(Task to carry out): Copy every line of the following data that includes the string "objects".
-- begin --
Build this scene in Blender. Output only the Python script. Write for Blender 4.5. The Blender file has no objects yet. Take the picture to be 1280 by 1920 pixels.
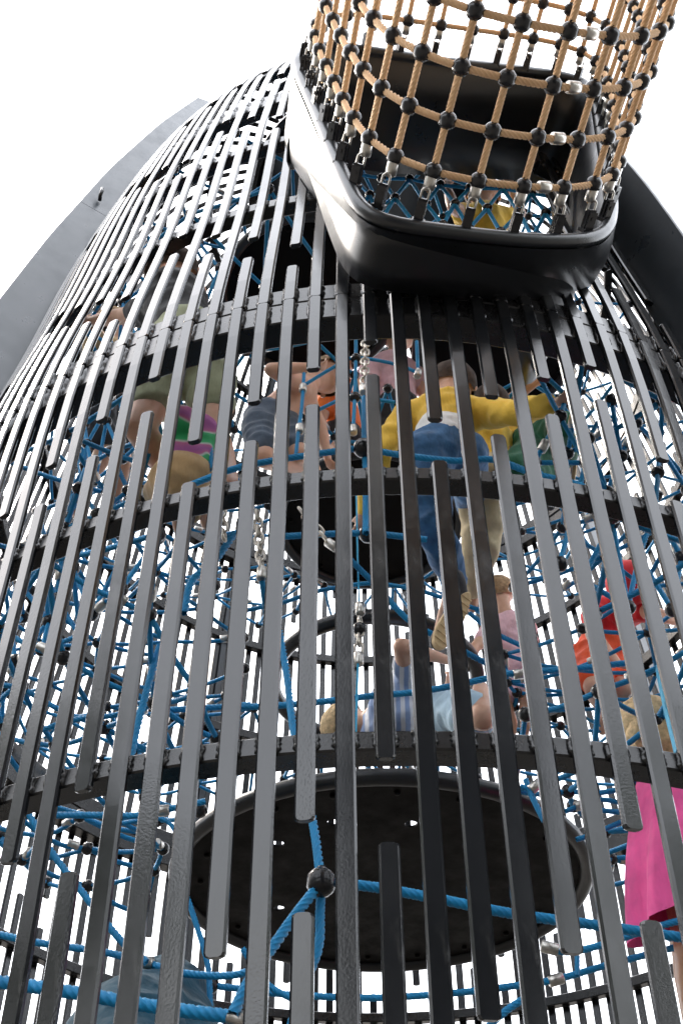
import bpy, bmesh, math, random
import numpy as np
from mathutils import Vector, Matrix, noise
random.seed(7)
rnd = random.Random(11)
SC = bpy.context.scene
COL = SC.collection
PI = math.pi
# ------------------------------------------------------------------ camera
CAM = Vector((0.0, -3.316, 1.5))
FPX, PITCH, ROLL, YAW = 1700.0, 0.8236, -0.0034, -0.0452
cam = bpy.data.objects.new('camera', bpy.data.cameras.new('camera'))
COL.objects.link(cam)
cam.location = CAM
cam.rotation_euler = (Matrix.Rotation(-YAW, 3, 'Z') @ Matrix.Rotation(PI/2+PITCH, 3, 'X') @ Matrix.Rotation(-ROLL, 3, 'Z')).to_euler()
cam.data.sensor_fit = 'HORIZONTAL'
cam.data.sensor_width = 24.0
cam.data.lens = 24.0*FPX/1280.0
cam.data.clip_start = 0.05
cam.data.clip_end = 2000
SC.camera = cam
# ------------------------------------------------------------------ sky, sun, exposure
SUN_EL, SUN_AZ = math.radians(50), math.radians(-64)      # azimuth measured from +Y towards +X
w = bpy.data.worlds.new('World'); SC.world = w; w.use_nodes = True
nt = w.node_tree; nt.nodes.clear()
out = nt.nodes.new('ShaderNodeOutputWorld'); bg = nt.nodes.new('ShaderNodeBackground')
sky = nt.nodes.new('ShaderNodeTexSky'); sky.sky_type = 'NISHITA'; sky.sun_disc = False
sky.sun_elevation = SUN_EL; sky.sun_rotation = SUN_AZ; sky.air_density = 1.0; sky.dust_density = 6.0; sky.ozone_density = 0.6
mix = nt.nodes.new('ShaderNodeMix'); mix.data_type = 'RGBA'; mix.inputs[0].default_value = 0.62
mix.inputs[7].default_value = (9.6, 9.75, 10.0, 1)          # the even white overcast layer over the clear sky
nt.links.new(sky.outputs[0], mix.inputs[6]); nt.links.new(mix.outputs[2], bg.inputs[0])
bg.inputs[1].default_value = 0.15
nt.links.new(bg.outputs[0], out.inputs[0])
sd = bpy.data.lights.new('sun', 'SUN'); sd.energy = 1.2; sd.angle = math.radians(12); sd.color = (1.0, 0.95, 0.87)
sun = bpy.data.objects.new('sun', sd); COL.objects.link(sun)
dv = Vector((math.sin(SUN_AZ)*math.cos(SUN_EL), math.cos(SUN_AZ)*math.cos(SUN_EL), math.sin(SUN_EL)))
sun.rotation_euler = dv.to_track_quat('Z', 'Y').to_euler()
SC.view_settings.view_transform = 'Standard'; SC.view_settings.look = 'None'
SC.view_settings.gamma = 1.0; SC.view_settings.exposure = 2.15; SC.view_settings.use_curve_mapping = False
SC.render.engine = 'CYCLES'
SC.cycles.max_bounces = 8; SC.cycles.diffuse_bounces = 4; SC.cycles.glossy_bounces = 4
# ------------------------------------------------------------------ helpers
def ray(x, y):
    a, b = x-640.0, 960.0-y
    c, s = math.cos(ROLL), math.sin(ROLL)
    xx, uu = c*a+s*b, -s*a+c*b
    d = (xx, FPX*math.cos(PITCH)-uu*math.sin(PITCH), FPX*math.sin(PITCH)+uu*math.cos(PITCH))
    c, s = math.cos(-YAW), math.sin(-YAW)
    return Vector((c*d[0]-s*d[1], s*d[0]+c*d[1], d[2])).normalized()
def at(x, y, Y):            # the point of the place seen at (x, y) of the photograph, at the depth Y
    d = ray(x, y)
    return CAM + d*((Y-CAM.y)/d.y)
def link(o, parent=None):
    COL.objects.link(o)
    if parent is not None: o.parent = parent
    return o
def tag(o, label=None, cat=None, group=None, kind=None):
    if label: o['label'] = label
    if cat: o['category'] = cat
    if group: o['group'] = group
    if kind: o['kind'] = kind
    return o
def empty(name, loc=(0, 0, 0), **k):
    o = bpy.data.objects.new(name, None); COL.objects.link(o); o.location = loc; o.empty_display_size = .1
    bpy.context.view_layer.update()
    return tag(o, **k)
def put(o, parent):         # parent keeping the world place (parents are only translated)
    if parent is not None:
        o.parent = parent; q = parent; off = Vector()
        while q is not None: off += Vector(q.location); q = q.parent
        o.location = Vector(o.location) - off
    return o
def mesh(name, V, F, mat, parent=None, smooth=False, uv=None):
    me = bpy.data.meshes.new(name)
    V = np.asarray(V, dtype=np.float32).reshape(-1, 3)
    if isinstance(F, np.ndarray):
        n, k = F.shape
        me.vertices.add(len(V)); me.vertices.foreach_set('co', V.ravel())
        me.loops.add(n*k); me.loops.foreach_set('vertex_index', F.ravel().astype(np.int32))
        me.polygons.add(n); me.polygons.foreach_set('loop_start', np.arange(0, n*k, k, dtype=np.int32))
        me.polygons.foreach_set('loop_total', np.full(n, k, dtype=np.int32))
        me.update(calc_edges=True); me.validate()
    else:
        me.from_pydata([tuple(map(float, v)) for v in V], [], F); me.update()
    if smooth: me.polygons.foreach_set('use_smooth', [True]*len(me.polygons))
    me.materials.append(mat)
    o = bpy.data.objects.new(name, me); COL.objects.link(o)
    put(o, parent)
    return o
def inst(name, me, loc, rot=None, parent=None, scale=None):
    o = bpy.data.objects.new(name, me); COL.objects.link(o)
    o.location = loc
    if rot is not None: o.rotation_euler = rot
    if scale is not None: o.scale = scale
    return put(o, parent)
class MB:                   # a mesh builder
    def __init__(s): s.V = []; s.F = []
    def add(s, V, F):
        b = len(s.V); s.V += [tuple(v) for v in V]; s.F += [tuple(i+b for i in f) for f in F]
    def box(s, c, h, M=None):
        c = Vector(c); V = []
        for i in range(8):
            v = Vector(((1 if i & 1 else -1)*h[0], (1 if i & 2 else -1)*h[1], (1 if i & 4 else -1)*h[2]))
            if M: v = M @ v
            V.append(c+v)
        s.add(V, [(0, 2, 3, 1), (4, 5, 7, 6), (0, 1, 5, 4), (2, 6, 7, 3), (0, 4, 6, 2), (1, 3, 7, 5)])
    def tube(s, pts, r, n=10, closed=False, caps=True):
        pts = [Vector(p) for p in pts]; m = len(pts); base = len(s.V)
        T = []
        for i in range(m):
            a = pts[(i-1) % m] if (closed or i) else pts[0]; b = pts[(i+1) % m] if (closed or i < m-1) else pts[-1]
            T.append((b-a).normalized())
        u = T[0].orthogonal().normalized()
        for i in range(m):
            u = (u - T[i]*u.dot(T[i])).normalized(); v = T[i].cross(u)
            rr = r[i] if isinstance(r, (list, tuple)) else r
            for j in range(n):
                a = 2*PI*j/n; s.V.append(tuple(pts[i]+u*math.cos(a)*rr+v*math.sin(a)*rr))
        for i in range(m if closed else m-1):
            for j in range(n):
                a, b = base+i*n, base+((i+1) % m)*n
                s.F.append((a+j, a+(j+1) % n, b+(j+1) % n, b+j))
        if caps and not closed:
            s.F.append(tuple(base+j for j in reversed(range(n)))); s.F.append(tuple(base+(m-1)*n+j for j in range(n)))
    def lathe(s, prof, M=None, n=16):
        base = len(s.V); m = len(prof)
        for (r, z) in prof:
            for j in range(n):
                a = 2*PI*j/n; v = Vector((r*math.cos(a), r*math.sin(a), z))
                s.V.append(tuple(M @ v if M else v))
        for i in range(m-1):
            for j in range(n):
                a, b = base+i*n, base+(i+1)*n
                s.F.append((a+j, a+(j+1) % n, b+(j+1) % n, b+j))
        s.F.append(tuple(base+j for j in reversed(range(n)))); s.F.append(tuple(base+(m-1)*n+j for j in range(n)))
    def build(s, name, mat, parent=None, smooth=False):
        return mesh(name, s.V, s.F, mat, parent, smooth)
    def me(s, name, mat, smooth=True):
        m = bpy.data.meshes.new(name); m.from_pydata(s.V, [], s.F); m.materials.append(mat)
        if smooth: m.polygons.foreach_set('use_smooth', [True]*len(m.polygons))
        return m
def spline(pts, ds):
    P = [np.array(p, float) for p in pts]
    if len(P) == 2: P = [P[0], (P[0]+P[1])/2, P[1]]
    P = [2*P[0]-P[1]]+P+[2*P[-1]-P[-2]]
    out = []
    for i in range(1, len(P)-2):
        p0, p1, p2, p3 = P[i-1:i+3]
        n = max(2, int(np.linalg.norm(p2-p1)/ds))
        t = np.linspace(0, 1, n, endpoint=False)[:, None]
        out.append(0.5*((2*p1)+(-p0+p2)*t+(2*p0-5*p1+4*p2-p3)*t*t+(-p0+3*p1-3*p2+p3)*t**3))
    out.append(P[-2][None]); return np.vstack(out)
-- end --
(Written solution):
Build this scene in Blender. Output only the Python script. Write for Blender 4.5. The Blender file has no objects yet. Take the picture to be 1280 by 1920 pixels.
cam = bpy.data.objects.new('camera', bpy.data.cameras.new('camera'))
COL.objects.link(cam)
sun = bpy.data.objects.new('sun', sd); COL.objects.link(sun)
    COL.objects.link(o)
    o = bpy.data.objects.new(name, None); COL.objects.link(o); o.location = loc; o.empty_display_size = .1
    o = bpy.data.objects.new(name, me); COL.objects.link(o)
    o = bpy.data.objects.new(name, me); COL.objects.link(o)